:: STATED GOAL ::
Below is a listing; reproduce each line of it exactly.

===== DATASET EXTRACT

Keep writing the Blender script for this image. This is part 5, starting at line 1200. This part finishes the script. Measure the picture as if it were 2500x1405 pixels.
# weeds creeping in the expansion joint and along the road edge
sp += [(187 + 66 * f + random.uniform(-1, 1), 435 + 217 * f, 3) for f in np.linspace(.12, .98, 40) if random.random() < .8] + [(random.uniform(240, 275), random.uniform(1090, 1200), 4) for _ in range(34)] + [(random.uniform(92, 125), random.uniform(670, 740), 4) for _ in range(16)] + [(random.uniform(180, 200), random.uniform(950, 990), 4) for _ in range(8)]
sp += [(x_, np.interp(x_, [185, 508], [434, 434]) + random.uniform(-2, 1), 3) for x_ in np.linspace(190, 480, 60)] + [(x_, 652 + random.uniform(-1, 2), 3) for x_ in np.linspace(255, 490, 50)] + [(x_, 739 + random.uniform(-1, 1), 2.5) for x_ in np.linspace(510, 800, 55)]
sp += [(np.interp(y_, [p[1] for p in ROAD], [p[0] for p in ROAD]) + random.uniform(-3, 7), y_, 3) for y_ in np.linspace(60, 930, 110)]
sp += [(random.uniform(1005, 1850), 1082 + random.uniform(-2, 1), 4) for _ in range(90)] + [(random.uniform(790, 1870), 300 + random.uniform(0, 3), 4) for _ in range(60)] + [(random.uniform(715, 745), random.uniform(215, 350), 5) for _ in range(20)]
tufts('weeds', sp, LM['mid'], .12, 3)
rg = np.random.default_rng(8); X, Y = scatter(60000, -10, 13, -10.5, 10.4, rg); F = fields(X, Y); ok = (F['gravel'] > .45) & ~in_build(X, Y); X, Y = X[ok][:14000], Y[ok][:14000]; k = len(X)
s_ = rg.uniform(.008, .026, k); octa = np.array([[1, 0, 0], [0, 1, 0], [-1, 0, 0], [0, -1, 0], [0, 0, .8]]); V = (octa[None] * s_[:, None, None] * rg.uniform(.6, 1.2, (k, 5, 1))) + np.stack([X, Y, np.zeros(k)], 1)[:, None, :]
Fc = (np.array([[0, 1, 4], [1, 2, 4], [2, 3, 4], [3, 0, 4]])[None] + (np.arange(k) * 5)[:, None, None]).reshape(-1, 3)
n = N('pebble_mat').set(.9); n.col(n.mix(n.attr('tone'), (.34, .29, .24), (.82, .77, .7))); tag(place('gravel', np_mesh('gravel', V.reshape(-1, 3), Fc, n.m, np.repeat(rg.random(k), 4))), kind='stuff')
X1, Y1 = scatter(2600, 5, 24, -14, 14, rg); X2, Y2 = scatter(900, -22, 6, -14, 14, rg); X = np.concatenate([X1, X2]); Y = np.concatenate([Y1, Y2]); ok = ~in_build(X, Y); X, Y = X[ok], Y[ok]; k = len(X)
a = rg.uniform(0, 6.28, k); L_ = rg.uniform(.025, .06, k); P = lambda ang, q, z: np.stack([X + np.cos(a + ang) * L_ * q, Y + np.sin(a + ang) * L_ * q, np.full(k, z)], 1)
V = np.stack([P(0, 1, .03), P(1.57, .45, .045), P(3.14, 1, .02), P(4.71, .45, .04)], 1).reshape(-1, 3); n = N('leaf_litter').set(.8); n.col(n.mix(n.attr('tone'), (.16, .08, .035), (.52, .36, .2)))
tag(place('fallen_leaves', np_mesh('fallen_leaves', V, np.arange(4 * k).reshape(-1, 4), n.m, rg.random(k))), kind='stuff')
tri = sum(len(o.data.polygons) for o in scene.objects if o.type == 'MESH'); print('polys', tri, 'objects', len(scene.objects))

==========

:: FULL ANSWER ::
Keep writing the Blender script for this image. This is part 5, starting at line 1200. This part finishes the script. Measure the picture as if it were 2500x1405 pixels.
# weeds creeping in the expansion joint and along the road edge
sp += [(187 + 66 * f + random.uniform(-1, 1), 435 + 217 * f, 3) for f in np.linspace(.12, .98, 40) if random.random() < .8] + [(random.uniform(240, 275), random.uniform(1090, 1200), 4) for _ in range(34)] + [(random.uniform(92, 125), random.uniform(670, 740), 4) for _ in range(16)] + [(random.uniform(180, 200), random.uniform(950, 990), 4) for _ in range(8)]
sp += [(x_, np.interp(x_, [185, 508], [434, 434]) + random.uniform(-2, 1), 3) for x_ in np.linspace(190, 480, 60)] + [(x_, 652 + random.uniform(-1, 2), 3) for x_ in np.linspace(255, 490, 50)] + [(x_, 739 + random.uniform(-1, 1), 2.5) for x_ in np.linspace(510, 800, 55)]
sp += [(np.interp(y_, [p[1] for p in ROAD], [p[0] for p in ROAD]) + random.uniform(-3, 7), y_, 3) for y_ in np.linspace(60, 930, 110)]
sp += [(random.uniform(1005, 1850), 1082 + random.uniform(-2, 1), 4) for _ in range(90)] + [(random.uniform(790, 1870), 300 + random.uniform(0, 3), 4) for _ in range(60)] + [(random.uniform(715, 745), random.uniform(215, 350), 5) for _ in range(20)]
tufts('weeds', sp, LM['mid'], .12, 3)
rg = np.random.default_rng(8); X, Y = scatter(60000, -10, 13, -10.5, 10.4, rg); F = fields(X, Y); ok = (F['gravel'] > .45) & ~in_build(X, Y); X, Y = X[ok][:14000], Y[ok][:14000]; k = len(X)
s_ = rg.uniform(.008, .026, k); octa = np.array([[1, 0, 0], [0, 1, 0], [-1, 0, 0], [0, -1, 0], [0, 0, .8]]); V = (octa[None] * s_[:, None, None] * rg.uniform(.6, 1.2, (k, 5, 1))) + np.stack([X, Y, np.zeros(k)], 1)[:, None, :]
Fc = (np.array([[0, 1, 4], [1, 2, 4], [2, 3, 4], [3, 0, 4]])[None] + (np.arange(k) * 5)[:, None, None]).reshape(-1, 3)
n = N('pebble_mat').set(.9); n.col(n.mix(n.attr('tone'), (.34, .29, .24), (.82, .77, .7))); tag(place('gravel', np_mesh('gravel', V.reshape(-1, 3), Fc, n.m, np.repeat(rg.random(k), 4))), kind='stuff')
X1, Y1 = scatter(2600, 5, 24, -14, 14, rg); X2, Y2 = scatter(900, -22, 6, -14, 14, rg); X = np.concatenate([X1, X2]); Y = np.concatenate([Y1, Y2]); ok = ~in_build(X, Y); X, Y = X[ok], Y[ok]; k = len(X)
a = rg.uniform(0, 6.28, k); L_ = rg.uniform(.025, .06, k); P = lambda ang, q, z: np.stack([X + np.cos(a + ang) * L_ * q, Y + np.sin(a + ang) * L_ * q, np.full(k, z)], 1)
V = np.stack([P(0, 1, .03), P(1.57, .45, .045), P(3.14, 1, .02), P(4.71, .45, .04)], 1).reshape(-1, 3); n = N('leaf_litter').set(.8); n.col(n.mix(n.attr('tone'), (.16, .08, .035), (.52, .36, .2)))
tag(place('fallen_leaves', np_mesh('fallen_leaves', V, np.arange(4 * k).reshape(-1, 4), n.m, rg.random(k))), kind='stuff')
tri = sum(len(o.data.polygons) for o in scene.objects if o.type == 'MESH'); print('polys', tri, 'objects', len(scene.objects))